I was personally most disturbed by the fourth section, Lincoln’s line (used also by Aaron Copland), “As I would not be a slave so I would not be a master.” Again, the repetitions of the line rolled out from the chorus, accompanied by a snare-drum player, Brendan Ko, walking through the audience with his solemn tattoos.


Yet one must ask whether this was blatant overkill. We don’t know Lincoln’s voice, but his words were so well chosen, his words so apt, so perfect, that they need no repetition, no parsing. They speak for themselves.


Some in the audience might have been enraptured by this endless repetition. I found it maddening that these 14 words, so consummate in themselves, needed to be gilded and re-gilded over and over again.


Perhaps this is became David Lang in battle hymns had more to do with the art (not the sentiment or belief) or religion than with composition. Words themselves–whether Latin or Kabbalistic Hebrew or Sufi poetry or Native American prayers–are devoid of meaning, where emotion is sucked out of the phrases, driving one into a universe where semantics and logic are secondary to the lulling of the priest or magician or shaman or imam.


Whatever hesitation I felt for these three sections, the end (like the end of Christopher Rowley’s recent Mass) gave way to a beautifully dramatic finish. In both works, it was the children who brought back the purity. Or in this case the lovely Manhattan Girls Chorus, again coming through the aisles onto the stage, slower and slower, repeating the Foster words from “Beautiful Dreamer”, turning each syllable into its own meaning.
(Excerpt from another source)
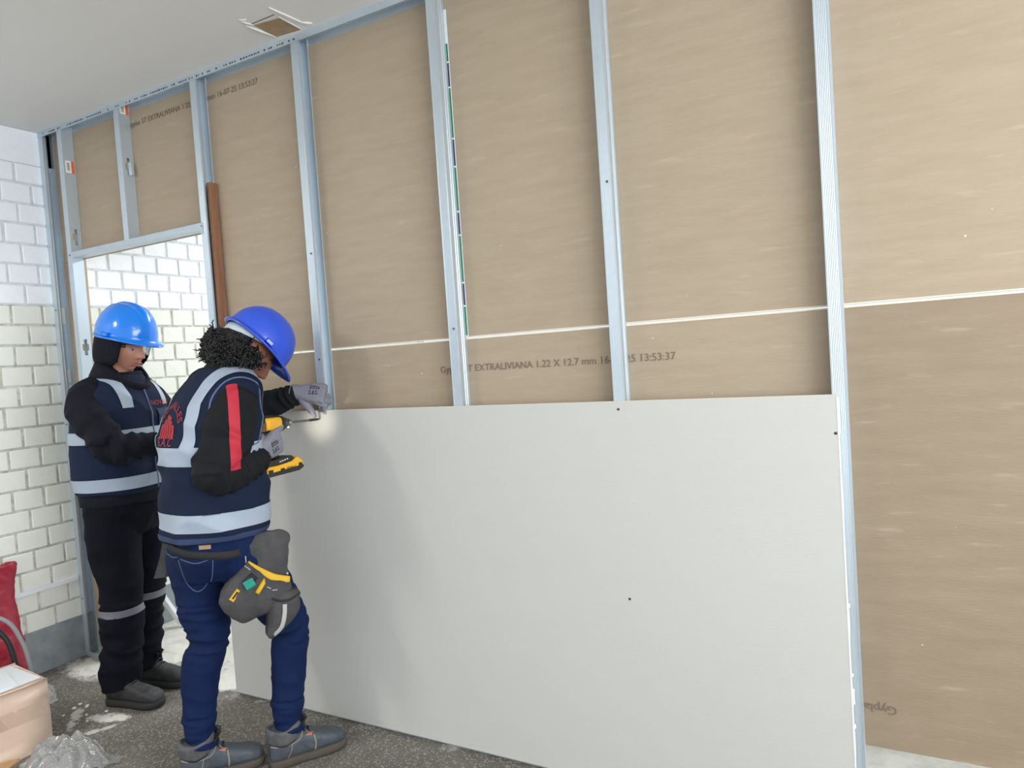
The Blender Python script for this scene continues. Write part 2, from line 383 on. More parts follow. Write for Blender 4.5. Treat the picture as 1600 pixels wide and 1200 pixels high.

The chorus, in the meantime, under a turquoise light, is subdued, perhaps cowed, perhaps surrendering to the purity of the female voices, relegated to repeat, slower and slower, “Beautiful...beauty...” over and over again.


I do conceive of a performance without breaks, without applause, where each section somehow segues into the other, where that effect would be embracing, where our own moments of silence would adhere to the last notes of the choirs. But that didn’t happen. Instead, we had a round of applause for conductor Bagwell, for the composer, for the brilliant artistic director of the Manhattan Girls Chorus, Michelle Oesterele, and the show was over.


Doubts still remain whether Mr. Lang was more interested in the meaning or the semantics or the challenge. Doubts still remain whether this work could have adhered to itself the way these voices adhered to the words, building them, constructing them, giving voice to those sounds.


The swirls of sound, the protractions of words had the marks of a great composer. At times, though, I felt that Mr. Lang was de– and re-constructing words and music as if his own ideas were merely part of his canvas, both tenebrous and elegiac.